FALL 2011 LIST OF THINGS NOT TO DO EVER
12/31/1969 - 19:00
Undergraduate/Organizational Communications
September 13, 2011
Dear Diary,
Since I can't really think of an appropriate way to expain the events of my summer, I've instead decided to present to you, readers new and old, words of wisdom from Lisa the Legend herself. Here is my FALL 2011 LIST OF THINGS NOT TO DO EVER:
Don't take your shirt off at the bars when the song "Take Your Shirt Off" comes on (especially if you're dancing on the whore box at the time). Don't dance on the whore box. Don't a-bar (after-bar, for you McFucks out there who don't know what's up) with shots of Gordon's and water chaser unless you're content with staying drunk until 4PM the next day and doing naked push-ups in front of strangers. Don't play truth-or-dare-spin-the-bottle unless you're prepared to strip, make out with everyone playing, give topless lapdances to strangers and have two or more sexual identity crises in one night. Don't bring water bottles full of vodka to the bars and convince your friends that you have a refreshing, sobering-up remedy for them to chug (they'll probably spit it in your face and push you down). Don't heckle champion hecklers. Don't travel in packs to parties you know no one at (this one is aimed at you, freshmen). Don't get a kitten if you're broke, irresponsible and intoxicated most days of the week.
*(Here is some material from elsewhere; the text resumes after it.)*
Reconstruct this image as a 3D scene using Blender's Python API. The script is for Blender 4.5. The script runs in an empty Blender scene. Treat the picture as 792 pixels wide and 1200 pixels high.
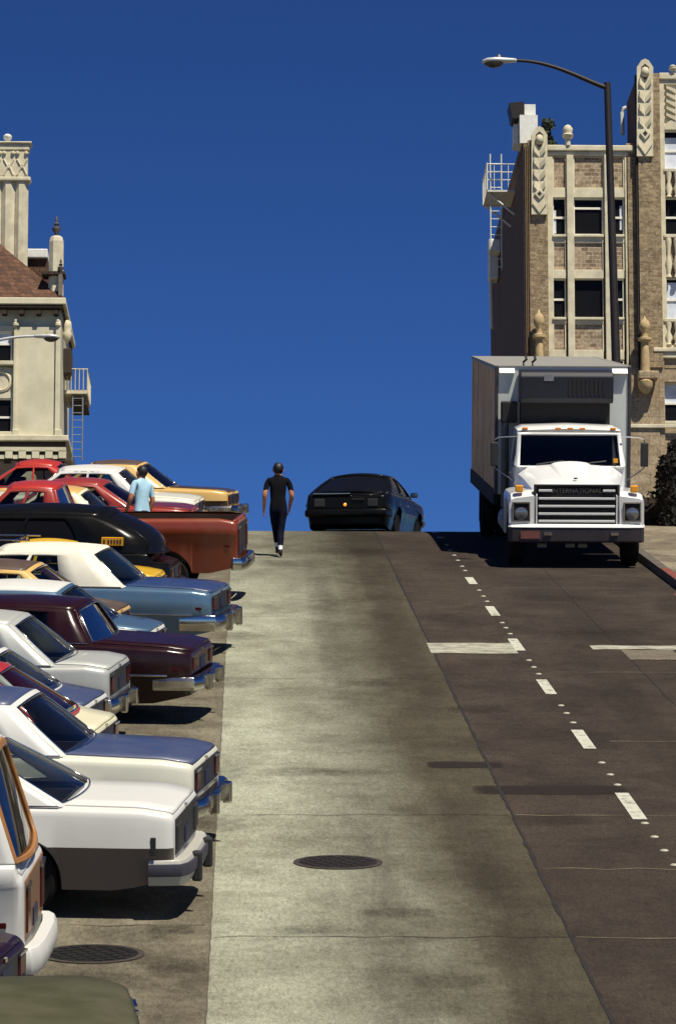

Don't forget about rummage sales because they are awesome and were designed for thrifty college students. Don't fall on the dance floor...you might not be able to get back up and you'll probably spill some of your drink. Don't disable the smoke detectors in your room and then stammer and avoid eye contact when your parents ask you why. Don't shop at the Dollar Tree unless you intend on leaving with countless amounts of entertaining children's toys. Don't forget about Marty Stouffer's Wild America: Wacky Babies (if you've never seen it, I'll loan it to you on VHS so you can witness its unmatchable amazingness). Don't take out your nipple piercings unless you enjoy disappointing former lovers. If you're a subleaser, don't be insane as balls (and try to be below the age of forty). Don't hook up with gingers. Don't hook up with bartenders. Don't hook up with devout Christians. Don't hook up with assholes. Don't be a slut. Don't trade your resources in Settlers of Catan (it pisses people off andI makes you look like a bitch). Don't use someone for drugs unless you can also get him to provide drugs for your friends. Don't use drugs, they're bad. Really bad. Don't forget to Tweet when you're drunk. And, finally, do not play shot roulette with Rumplemintz.
I hope everyone can learn a thing or two from this list. I know I certainly have...mostly because my friends and I apparently have to continue making new mistakes after we've learned from our old ones.
Welcome back to Eau Claire, everyone. And remember: dick or GTFO.